Since 2015, Julia has played a role in several collections based projects at the National Museum of American History, including various inventories of onsite and offsite collections. She previously worked as an Artifact Cataloger for the United States Holocaust Memorial Museum, cataloging objects in the permanent collection for the museum’s online collections database. She completed collections management and research internships at the Textile Museum, where she helped prepare the museum’s collection for a large-scale move, and the National Museum of Natural History (NMNH) in the Invertebrate Zoology and Anthropology departments, where she rehoused and inventoried the coral type specimen collection and processed historical artifacts from the River Basin Surveys. Julia received her Masters in Museum Studies from the George Washington University. Additionally, Julia is a former board member of DC Emerging Museum Professionals and currently serves as a member of the ARCS Education Committee.

At-Large: Melissa Kiewiet

Director of Development and Community Engagement, Dyckman Farmhouse Museum Alliance, New York, New York

Melissa Kiewiet is the Director of Development and Community Engagement at the Dyckman Farmhouse Museum Alliance. Kiewiet wears many hats in their position, a few of which are: creating and implementing a social media strategy, bolstering individual, corporate and institutional giving, creating new guiding initiatives aimed at bettering the neighborhood, managing the internship program, and overseeing museum operations. They are passionate about museums as drivers for social change and as community anchors. 

Kiewiet earned her Bachelors’ degree in History from Maryville College in Maryville, Tennessee. They are a graduate of the Cooperstown Graduate Program at the State University of New York College at Oneonta where they earned their Masters degree in Museum Studies. They have worked in various development departments in the arts and culture sector prior to their current position and serves on the Maryville College Alumni Association Board.

At-Large: David Searles, AIA, LEED AP

Partner, JacobsWyper Architects, Philadelphia, PA

David Searles is an architect specializing in museum and cultural projects including planning, renovations, and the design of new buildings.  For more than 30 years, he has supported institutions such as The Franklin Institute, Independence Visitor Center, Nemours Estate, and the Academy of Natural Sciences fulfill their visions of growth while remaining true to their heritage.  With such a diverse portfolio of work he has honed a unique set of skills to coalesce the built environment with the exhibits, interpretation, and education they serve. Understanding clients’ needs and adapting to ever shifting circumstances, David excels in synthesizing complex projects to enhance the communities they serve. David takes a wholistic, human-centered approach to his work, “born in my interest in solving problems for people…” making their day-to-day lives better, perhaps even enlightening.

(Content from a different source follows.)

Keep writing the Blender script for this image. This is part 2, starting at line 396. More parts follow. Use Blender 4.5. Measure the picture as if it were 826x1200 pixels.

At-Large: Dr. Joe Stahlman

Director, Seneca Nation’s Seneca-Iroquois National Museum-Onöhsagwë:de’ Culture Center and Seneca Nation’s Tribal Historic Preservation Office

Dr. Joe Stahlman is the Director of Seneca Nation’s Seneca-Iroquois National Museum-Onöhsagwë:de’ Culture Center and Seneca Nation’s Tribal Historic Preservation Office. Joe is a scholar and researcher of Tuscarora descent. He has over 20 years of research experience working with First Peoples. His research focuses on culture and history, as well as ongoing socio-economic and health & wellness related endeavors with Native communities. He takes an active role in addressing the space Native peoples occupy in North American archaeology and cultural resource management. He regularly talks on the need to promote equity, equality, and justice among all peoples in North American society through a number of reconciliatory processes which are inclusive for all and empowers people to express agency through creative and intellectual endeavors.

At-Large: Annie Storr

Affiliate Scholar, Brandeis University Women’s Studies Research Center

Annie Storr has devoted her career to exploring the intersection of art history and public education. She holds an M.A.T. in Museum Education for GWU,  Ph.D. in Art History from the U. Delaware and other degrees in Art and Religion. She was awarded a National Graduate Fellowship from the US Dept. of Education for her dissertation on the intellectual history of core themes in American art museum docent tours, traced back to the 18thC. Annie was the founding Chair of Education Studies Department at the Corcoran College of Art + Design. Prior to that, she was Head of Education Programs for the American Alliance (Association) of Museums, as well as Director of Arts Management at American University. She has been a practicing museum educator for more than 3 decades, first as Curator of Education at the Winnipeg Art Gallery (Canada).  With an evolving group of students and colleagues, Annie created the guided-looking method called, “Exercises for the Quiet Eye” at the Corcoran College of Art and Design, at Harvard’s Museum Studies program, and at Pendle Hill near Philadelphia.  In 2021, she was the Frances Shaw Fellow at Ragdale Art Colony, where she drafted 7 chapters of a book about the philosophy & practice of EQE.  She lives in Greater Washington, DC, is a Terra Foundation Research & Education Fellow at Hull House (Chicago), and teaches one semester each year in New England. She is an Affiliate Scholar at Brandeis University’s Women’s Studies Research Center and teaches at the College of Holy Cross (art history/humanities) and the University of New Hampshire (museum studies).